Artist Ben (John Lithgow) and his music-teacher partner of nearly four decades, George (Alfred Molina), get married in an elegant, intimate ceremony. The toasts, like the friends and family who propose them, are warm and sophisticated. The wine flows. The piano tinkles. The lasagne is a hit.
Sadly, snapshots from the occasion are brought to the attention of the archbishop, and George is promptly fired from his teaching job at at a Catholic academy, leaving the ageing couple with little option but to sell their beautifully appointed apartment.

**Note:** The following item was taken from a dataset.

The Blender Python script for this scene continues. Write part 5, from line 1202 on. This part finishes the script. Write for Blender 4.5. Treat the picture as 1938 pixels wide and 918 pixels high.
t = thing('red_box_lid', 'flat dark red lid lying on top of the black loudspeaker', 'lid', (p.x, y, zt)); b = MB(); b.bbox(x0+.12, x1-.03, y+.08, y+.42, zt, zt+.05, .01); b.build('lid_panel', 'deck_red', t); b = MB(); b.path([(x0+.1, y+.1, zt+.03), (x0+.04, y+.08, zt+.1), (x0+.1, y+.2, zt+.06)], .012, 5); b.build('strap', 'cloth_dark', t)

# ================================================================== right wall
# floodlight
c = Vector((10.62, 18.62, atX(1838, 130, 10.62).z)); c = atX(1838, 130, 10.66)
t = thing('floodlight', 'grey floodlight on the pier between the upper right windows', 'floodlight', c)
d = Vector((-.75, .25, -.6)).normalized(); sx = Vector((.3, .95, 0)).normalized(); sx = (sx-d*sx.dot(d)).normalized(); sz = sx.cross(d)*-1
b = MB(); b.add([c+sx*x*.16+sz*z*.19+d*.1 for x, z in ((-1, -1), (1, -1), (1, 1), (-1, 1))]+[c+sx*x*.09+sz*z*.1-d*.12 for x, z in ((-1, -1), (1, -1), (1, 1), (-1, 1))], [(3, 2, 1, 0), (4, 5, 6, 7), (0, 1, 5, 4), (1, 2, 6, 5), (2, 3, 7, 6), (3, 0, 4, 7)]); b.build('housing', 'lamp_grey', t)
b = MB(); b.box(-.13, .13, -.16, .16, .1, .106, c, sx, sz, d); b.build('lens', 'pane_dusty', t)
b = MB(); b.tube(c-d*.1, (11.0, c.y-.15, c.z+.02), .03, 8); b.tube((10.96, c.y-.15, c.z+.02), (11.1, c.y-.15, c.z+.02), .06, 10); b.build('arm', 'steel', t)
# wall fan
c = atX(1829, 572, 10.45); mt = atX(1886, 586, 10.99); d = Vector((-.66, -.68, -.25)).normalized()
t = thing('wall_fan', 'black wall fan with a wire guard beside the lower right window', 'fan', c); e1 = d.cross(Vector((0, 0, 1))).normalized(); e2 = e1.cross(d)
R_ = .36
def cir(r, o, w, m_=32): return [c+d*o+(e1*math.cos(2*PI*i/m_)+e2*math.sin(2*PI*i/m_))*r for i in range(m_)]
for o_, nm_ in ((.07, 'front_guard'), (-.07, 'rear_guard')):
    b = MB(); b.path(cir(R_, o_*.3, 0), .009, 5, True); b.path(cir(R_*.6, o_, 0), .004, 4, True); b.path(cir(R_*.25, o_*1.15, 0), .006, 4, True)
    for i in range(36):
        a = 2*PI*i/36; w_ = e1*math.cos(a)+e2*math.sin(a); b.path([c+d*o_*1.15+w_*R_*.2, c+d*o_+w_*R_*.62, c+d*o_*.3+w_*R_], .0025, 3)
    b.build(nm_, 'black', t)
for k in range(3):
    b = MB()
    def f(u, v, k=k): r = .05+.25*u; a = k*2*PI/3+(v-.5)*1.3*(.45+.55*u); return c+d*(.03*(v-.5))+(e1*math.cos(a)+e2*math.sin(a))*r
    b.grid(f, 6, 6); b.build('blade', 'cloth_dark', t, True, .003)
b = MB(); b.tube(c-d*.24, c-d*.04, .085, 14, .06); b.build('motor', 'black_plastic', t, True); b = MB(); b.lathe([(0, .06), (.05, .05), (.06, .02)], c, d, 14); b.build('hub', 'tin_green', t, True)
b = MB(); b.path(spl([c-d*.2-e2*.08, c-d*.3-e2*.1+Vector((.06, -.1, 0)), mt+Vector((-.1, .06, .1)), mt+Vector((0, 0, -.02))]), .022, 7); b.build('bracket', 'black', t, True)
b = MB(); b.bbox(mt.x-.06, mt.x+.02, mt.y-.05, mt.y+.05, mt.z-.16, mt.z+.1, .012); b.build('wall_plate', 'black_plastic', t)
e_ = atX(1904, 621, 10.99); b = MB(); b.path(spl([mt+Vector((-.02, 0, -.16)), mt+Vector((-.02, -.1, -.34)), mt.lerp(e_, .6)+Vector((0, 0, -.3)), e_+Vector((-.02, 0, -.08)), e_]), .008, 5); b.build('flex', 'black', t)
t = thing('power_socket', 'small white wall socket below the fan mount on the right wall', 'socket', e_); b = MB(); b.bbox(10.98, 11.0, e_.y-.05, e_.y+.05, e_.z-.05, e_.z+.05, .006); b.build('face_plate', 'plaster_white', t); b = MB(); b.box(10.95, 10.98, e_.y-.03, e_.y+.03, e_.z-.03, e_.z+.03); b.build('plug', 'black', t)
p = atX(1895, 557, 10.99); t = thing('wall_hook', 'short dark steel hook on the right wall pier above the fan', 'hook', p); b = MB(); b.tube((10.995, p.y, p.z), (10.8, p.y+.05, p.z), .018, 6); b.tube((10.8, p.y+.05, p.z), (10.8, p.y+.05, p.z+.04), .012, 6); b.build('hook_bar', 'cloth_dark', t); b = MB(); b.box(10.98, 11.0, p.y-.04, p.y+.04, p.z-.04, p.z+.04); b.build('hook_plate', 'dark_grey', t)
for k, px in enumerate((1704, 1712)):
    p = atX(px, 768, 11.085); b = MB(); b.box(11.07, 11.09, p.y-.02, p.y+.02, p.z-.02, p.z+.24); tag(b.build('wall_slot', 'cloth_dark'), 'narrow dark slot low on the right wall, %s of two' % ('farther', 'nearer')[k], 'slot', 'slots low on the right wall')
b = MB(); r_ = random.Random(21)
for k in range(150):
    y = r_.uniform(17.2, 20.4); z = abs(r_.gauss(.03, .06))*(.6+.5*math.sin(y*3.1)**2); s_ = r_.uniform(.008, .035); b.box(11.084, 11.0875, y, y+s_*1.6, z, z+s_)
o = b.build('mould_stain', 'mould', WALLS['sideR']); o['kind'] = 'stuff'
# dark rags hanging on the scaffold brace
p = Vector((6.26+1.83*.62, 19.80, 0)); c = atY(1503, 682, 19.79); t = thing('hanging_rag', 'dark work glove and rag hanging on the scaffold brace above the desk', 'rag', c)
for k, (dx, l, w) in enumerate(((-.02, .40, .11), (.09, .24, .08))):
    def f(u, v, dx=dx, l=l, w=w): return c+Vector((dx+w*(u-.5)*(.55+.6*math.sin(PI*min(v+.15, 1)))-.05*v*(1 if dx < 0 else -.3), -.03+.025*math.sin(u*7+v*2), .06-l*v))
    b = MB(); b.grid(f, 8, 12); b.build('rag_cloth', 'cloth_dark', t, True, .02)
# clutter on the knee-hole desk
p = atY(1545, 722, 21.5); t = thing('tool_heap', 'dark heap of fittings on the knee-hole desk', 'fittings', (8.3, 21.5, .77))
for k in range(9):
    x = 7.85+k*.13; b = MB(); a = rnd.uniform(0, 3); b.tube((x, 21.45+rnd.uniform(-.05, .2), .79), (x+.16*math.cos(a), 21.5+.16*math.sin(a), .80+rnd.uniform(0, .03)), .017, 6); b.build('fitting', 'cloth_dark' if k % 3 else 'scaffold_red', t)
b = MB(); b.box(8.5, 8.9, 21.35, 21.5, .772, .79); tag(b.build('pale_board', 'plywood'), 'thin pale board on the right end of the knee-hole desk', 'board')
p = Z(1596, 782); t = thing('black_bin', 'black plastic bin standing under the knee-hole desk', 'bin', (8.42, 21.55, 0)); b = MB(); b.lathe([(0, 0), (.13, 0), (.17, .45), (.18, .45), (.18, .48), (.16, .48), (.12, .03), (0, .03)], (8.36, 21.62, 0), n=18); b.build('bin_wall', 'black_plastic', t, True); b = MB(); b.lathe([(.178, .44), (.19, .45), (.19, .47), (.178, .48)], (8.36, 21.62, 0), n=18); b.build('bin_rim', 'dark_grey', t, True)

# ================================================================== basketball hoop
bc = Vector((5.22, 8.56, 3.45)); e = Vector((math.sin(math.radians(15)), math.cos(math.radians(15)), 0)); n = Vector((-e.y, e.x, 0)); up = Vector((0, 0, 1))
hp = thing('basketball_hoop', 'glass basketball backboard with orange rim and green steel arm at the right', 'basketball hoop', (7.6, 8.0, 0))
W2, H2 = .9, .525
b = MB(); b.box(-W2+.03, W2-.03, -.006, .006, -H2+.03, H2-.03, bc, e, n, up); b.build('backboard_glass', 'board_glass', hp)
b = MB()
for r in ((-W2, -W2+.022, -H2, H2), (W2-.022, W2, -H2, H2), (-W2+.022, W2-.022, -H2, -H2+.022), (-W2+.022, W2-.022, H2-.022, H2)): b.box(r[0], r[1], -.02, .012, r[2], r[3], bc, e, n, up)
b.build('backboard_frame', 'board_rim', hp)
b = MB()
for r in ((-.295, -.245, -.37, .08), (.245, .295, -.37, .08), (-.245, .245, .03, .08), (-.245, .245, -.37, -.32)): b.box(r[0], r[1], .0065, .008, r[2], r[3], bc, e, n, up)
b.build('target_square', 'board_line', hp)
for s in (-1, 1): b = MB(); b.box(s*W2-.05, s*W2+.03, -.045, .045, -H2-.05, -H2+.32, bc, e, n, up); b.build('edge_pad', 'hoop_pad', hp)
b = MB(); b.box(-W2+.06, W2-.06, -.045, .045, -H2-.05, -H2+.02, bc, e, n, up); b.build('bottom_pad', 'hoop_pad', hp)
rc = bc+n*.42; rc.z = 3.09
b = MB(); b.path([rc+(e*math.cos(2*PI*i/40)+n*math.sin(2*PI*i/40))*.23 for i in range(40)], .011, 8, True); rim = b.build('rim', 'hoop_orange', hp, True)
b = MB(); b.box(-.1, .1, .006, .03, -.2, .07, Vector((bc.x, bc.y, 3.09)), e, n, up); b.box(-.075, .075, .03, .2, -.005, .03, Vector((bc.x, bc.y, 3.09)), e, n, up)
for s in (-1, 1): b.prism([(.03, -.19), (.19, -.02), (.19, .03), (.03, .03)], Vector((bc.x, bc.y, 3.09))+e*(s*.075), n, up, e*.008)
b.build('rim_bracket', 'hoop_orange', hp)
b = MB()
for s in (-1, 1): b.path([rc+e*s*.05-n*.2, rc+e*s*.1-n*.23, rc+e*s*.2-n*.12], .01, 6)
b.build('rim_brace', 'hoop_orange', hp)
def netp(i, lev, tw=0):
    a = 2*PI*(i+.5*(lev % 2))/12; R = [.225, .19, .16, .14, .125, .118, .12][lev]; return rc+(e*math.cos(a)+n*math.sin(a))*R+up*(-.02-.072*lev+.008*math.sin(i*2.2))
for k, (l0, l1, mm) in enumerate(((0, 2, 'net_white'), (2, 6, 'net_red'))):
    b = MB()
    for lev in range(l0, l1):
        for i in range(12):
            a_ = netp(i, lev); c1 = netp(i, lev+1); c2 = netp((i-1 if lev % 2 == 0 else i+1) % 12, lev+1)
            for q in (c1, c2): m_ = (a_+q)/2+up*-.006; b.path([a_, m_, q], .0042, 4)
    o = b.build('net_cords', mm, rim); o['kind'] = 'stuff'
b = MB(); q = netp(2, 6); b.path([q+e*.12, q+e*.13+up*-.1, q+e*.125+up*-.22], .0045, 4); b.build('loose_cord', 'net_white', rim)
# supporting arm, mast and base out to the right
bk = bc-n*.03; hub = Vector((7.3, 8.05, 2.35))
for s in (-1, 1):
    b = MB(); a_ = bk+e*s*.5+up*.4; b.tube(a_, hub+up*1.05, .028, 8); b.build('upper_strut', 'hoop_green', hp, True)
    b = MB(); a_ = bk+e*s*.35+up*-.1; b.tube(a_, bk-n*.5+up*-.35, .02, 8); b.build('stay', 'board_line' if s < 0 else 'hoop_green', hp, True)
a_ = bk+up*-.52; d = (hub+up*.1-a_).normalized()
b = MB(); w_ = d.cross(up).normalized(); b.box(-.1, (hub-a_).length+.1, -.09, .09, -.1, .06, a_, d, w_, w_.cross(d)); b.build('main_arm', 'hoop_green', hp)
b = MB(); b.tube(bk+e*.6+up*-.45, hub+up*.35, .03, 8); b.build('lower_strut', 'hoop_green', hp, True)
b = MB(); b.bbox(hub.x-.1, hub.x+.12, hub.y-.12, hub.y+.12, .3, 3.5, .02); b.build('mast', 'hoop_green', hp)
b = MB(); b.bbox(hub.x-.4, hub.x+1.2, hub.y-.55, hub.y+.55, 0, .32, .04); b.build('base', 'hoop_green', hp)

It gets worse: George and Ben must take lodgings where they may. George winds up on the couch of his party-hard gay cop neighbours; Ben takes up residence on the bottom bunk of his nephew’s adolescent son, Joey (Charlie Tahan). The teenager is none too amused, particularly when Ben starts using his pal as a subject.
Joey’s novelist mother (Marisa Tomei) also finds her patience wearing thin around the older houseguest. She bristles when Ben puts on the kettle for tea. His gentle banter is equally unwelcome. Domestic strife seems unavoidable.
We might have had to cancel Valentine's Day altogether if our only heart-themed viewing option was the slap-happy Fifty Shades of Grey. Luckily, we have Ira Sachs'sold-fashioned romantic weepie to fall back on. Love Is Strange is a kind of gay Tokyo Story, every bit as life- affirming and heart-breaking.
Two Chopin nocturnes take centre stage. That’s an appropriate accompaniment for Sachs’s fined-honed script, which displays a keen understanding of how the simple act of moving in can make even the coolest uncle seem unbearable.
Lithgow and Molina are superbly understated as the beleaguered newlyweds. The younger cast and characters, particularly Tahan’s sulky teen and Tomei’s brittle hostess, prove just as good as their veteran colleagues.